Starting at the top of the entries, restate word for word each line up to and including the one with "block('grey hollow concrete block nearest".

EXERCISE INPUT.
----------------
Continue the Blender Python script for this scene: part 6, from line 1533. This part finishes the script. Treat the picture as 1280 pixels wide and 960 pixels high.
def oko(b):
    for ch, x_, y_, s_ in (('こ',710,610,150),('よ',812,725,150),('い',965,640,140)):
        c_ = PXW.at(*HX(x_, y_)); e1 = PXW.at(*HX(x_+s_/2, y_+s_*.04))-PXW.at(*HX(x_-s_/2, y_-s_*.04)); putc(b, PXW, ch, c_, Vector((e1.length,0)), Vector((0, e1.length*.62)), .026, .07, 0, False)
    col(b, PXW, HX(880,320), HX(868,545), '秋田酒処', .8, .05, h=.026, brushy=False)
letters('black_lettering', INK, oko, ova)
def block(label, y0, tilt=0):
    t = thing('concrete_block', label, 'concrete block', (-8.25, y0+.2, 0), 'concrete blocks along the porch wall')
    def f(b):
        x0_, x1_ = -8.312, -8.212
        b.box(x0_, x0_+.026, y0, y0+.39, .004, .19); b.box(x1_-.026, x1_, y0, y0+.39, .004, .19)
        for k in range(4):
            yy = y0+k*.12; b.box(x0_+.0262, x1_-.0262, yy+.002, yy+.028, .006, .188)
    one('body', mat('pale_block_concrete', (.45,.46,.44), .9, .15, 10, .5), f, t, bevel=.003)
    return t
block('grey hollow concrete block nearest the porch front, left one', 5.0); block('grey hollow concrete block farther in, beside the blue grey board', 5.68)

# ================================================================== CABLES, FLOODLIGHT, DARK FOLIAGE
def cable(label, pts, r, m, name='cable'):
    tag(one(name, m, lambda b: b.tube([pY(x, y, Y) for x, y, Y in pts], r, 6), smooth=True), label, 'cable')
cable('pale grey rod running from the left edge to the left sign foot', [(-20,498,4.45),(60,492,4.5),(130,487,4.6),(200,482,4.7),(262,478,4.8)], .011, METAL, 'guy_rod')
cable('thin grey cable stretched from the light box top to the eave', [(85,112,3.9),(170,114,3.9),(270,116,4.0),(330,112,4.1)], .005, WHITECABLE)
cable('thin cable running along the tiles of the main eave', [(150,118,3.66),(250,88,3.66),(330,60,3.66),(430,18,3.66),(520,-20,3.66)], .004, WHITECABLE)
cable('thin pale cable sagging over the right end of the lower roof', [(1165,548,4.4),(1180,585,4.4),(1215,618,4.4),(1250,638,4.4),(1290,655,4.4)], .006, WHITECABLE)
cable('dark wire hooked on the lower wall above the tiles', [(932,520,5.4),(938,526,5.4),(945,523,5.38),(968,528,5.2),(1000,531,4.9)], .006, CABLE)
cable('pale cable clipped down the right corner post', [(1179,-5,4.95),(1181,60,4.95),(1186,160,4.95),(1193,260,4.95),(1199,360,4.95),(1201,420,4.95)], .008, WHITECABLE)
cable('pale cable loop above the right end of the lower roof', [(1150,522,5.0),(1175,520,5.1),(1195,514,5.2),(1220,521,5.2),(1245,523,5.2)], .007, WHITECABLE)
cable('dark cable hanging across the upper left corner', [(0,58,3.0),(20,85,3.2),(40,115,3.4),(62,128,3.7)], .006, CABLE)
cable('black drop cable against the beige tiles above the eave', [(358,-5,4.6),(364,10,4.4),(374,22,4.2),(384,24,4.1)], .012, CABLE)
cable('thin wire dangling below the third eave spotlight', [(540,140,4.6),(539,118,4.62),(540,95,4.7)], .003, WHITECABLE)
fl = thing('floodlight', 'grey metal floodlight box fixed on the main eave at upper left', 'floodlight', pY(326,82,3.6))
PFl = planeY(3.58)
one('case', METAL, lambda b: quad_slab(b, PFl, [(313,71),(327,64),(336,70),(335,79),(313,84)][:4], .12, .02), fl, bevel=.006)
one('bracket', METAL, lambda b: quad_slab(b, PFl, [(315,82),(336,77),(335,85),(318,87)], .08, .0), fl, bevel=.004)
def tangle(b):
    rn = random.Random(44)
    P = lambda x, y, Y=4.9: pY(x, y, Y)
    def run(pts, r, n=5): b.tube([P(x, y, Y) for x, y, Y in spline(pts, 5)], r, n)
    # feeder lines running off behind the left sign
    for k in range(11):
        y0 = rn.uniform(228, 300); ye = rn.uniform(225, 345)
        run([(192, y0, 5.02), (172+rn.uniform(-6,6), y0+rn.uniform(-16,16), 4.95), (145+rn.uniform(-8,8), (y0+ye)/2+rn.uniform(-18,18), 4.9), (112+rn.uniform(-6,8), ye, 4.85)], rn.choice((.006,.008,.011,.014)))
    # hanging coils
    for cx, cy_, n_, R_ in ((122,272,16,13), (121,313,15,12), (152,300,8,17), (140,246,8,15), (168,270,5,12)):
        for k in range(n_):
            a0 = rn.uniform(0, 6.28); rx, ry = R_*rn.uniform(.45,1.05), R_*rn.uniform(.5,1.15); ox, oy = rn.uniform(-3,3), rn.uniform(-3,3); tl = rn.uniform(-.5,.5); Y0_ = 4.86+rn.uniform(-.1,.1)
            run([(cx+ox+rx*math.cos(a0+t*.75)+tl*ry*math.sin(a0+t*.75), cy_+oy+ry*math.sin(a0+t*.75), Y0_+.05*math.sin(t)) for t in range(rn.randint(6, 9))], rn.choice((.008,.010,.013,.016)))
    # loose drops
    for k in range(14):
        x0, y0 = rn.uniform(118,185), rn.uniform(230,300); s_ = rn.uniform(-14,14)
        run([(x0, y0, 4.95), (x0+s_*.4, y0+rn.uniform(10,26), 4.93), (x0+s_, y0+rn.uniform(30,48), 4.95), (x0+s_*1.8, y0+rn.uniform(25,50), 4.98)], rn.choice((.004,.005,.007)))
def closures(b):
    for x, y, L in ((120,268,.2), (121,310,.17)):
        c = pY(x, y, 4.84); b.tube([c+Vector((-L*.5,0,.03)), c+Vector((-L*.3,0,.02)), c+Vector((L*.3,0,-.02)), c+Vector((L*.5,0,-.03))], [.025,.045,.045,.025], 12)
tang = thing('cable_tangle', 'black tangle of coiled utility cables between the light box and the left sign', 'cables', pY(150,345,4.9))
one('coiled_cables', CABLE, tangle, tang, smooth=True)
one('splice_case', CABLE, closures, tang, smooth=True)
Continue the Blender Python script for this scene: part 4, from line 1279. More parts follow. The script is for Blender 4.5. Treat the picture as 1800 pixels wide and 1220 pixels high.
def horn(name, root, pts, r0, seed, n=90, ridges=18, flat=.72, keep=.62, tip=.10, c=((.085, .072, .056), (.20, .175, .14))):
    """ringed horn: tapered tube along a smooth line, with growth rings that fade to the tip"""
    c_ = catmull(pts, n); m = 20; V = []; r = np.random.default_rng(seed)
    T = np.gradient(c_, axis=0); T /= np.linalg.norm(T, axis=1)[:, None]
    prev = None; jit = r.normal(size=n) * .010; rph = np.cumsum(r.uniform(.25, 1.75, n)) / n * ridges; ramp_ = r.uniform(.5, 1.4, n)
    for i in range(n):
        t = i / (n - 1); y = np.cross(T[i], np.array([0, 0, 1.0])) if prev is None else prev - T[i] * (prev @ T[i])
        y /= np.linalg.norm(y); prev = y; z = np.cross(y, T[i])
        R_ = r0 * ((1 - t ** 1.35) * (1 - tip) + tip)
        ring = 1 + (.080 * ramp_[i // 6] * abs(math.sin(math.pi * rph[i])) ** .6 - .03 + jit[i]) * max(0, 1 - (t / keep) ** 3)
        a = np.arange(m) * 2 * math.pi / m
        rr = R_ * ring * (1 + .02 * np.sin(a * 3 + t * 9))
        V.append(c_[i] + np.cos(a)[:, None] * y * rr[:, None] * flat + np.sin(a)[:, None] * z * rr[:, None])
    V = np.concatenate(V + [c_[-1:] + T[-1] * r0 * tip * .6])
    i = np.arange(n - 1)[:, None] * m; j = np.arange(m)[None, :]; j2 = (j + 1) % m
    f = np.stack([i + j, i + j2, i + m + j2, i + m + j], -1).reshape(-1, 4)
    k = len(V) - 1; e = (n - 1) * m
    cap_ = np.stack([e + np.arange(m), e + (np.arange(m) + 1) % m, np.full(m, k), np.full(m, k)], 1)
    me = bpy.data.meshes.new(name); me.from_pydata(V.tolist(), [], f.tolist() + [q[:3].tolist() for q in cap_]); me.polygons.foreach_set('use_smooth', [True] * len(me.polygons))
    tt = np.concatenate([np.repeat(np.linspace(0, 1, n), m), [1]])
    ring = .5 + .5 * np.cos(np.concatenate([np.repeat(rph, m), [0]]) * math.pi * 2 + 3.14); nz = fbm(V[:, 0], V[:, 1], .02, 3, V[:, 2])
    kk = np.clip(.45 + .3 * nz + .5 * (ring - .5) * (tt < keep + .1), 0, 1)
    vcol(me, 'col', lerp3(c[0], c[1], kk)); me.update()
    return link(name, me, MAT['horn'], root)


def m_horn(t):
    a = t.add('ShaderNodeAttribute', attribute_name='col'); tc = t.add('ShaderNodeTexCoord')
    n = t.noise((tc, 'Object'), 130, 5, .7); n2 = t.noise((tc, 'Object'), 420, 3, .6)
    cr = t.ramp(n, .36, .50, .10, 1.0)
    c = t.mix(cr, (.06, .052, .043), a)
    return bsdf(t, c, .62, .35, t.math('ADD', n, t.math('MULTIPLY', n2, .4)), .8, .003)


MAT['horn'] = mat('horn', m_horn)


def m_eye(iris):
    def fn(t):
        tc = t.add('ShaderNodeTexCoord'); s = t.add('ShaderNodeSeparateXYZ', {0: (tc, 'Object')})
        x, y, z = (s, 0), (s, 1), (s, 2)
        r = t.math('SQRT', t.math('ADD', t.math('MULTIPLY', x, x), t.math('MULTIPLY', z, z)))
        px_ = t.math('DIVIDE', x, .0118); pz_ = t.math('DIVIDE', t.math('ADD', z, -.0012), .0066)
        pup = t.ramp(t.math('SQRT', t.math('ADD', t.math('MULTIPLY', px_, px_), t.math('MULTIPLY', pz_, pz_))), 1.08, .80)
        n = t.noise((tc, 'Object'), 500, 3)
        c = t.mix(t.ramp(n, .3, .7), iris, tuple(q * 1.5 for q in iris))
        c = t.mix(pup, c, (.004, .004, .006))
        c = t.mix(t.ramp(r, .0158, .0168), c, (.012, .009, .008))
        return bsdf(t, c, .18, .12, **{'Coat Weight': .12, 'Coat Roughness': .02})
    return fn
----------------
SOLUTION.
Continue the Blender Python script for this scene: part 6, from line 1533. This part finishes the script. Treat the picture as 1280 pixels wide and 960 pixels high.
def oko(b):
    for ch, x_, y_, s_ in (('こ',710,610,150),('よ',812,725,150),('い',965,640,140)):
        c_ = PXW.at(*HX(x_, y_)); e1 = PXW.at(*HX(x_+s_/2, y_+s_*.04))-PXW.at(*HX(x_-s_/2, y_-s_*.04)); putc(b, PXW, ch, c_, Vector((e1.length,0)), Vector((0, e1.length*.62)), .026, .07, 0, False)
    col(b, PXW, HX(880,320), HX(868,545), '秋田酒処', .8, .05, h=.026, brushy=False)
letters('black_lettering', INK, oko, ova)
def block(label, y0, tilt=0):
    t = thing('concrete_block', label, 'concrete block', (-8.25, y0+.2, 0), 'concrete blocks along the porch wall')
    def f(b):
        x0_, x1_ = -8.312, -8.212
        b.box(x0_, x0_+.026, y0, y0+.39, .004, .19); b.box(x1_-.026, x1_, y0, y0+.39, .004, .19)
        for k in range(4):
            yy = y0+k*.12; b.box(x0_+.0262, x1_-.0262, yy+.002, yy+.028, .006, .188)
    one('body', mat('pale_block_concrete', (.45,.46,.44), .9, .15, 10, .5), f, t, bevel=.003)
    return t
block('grey hollow concrete block nearest the porch front, left one', 5.0); block('grey hollow concrete block farther in, beside the blue grey board', 5.68)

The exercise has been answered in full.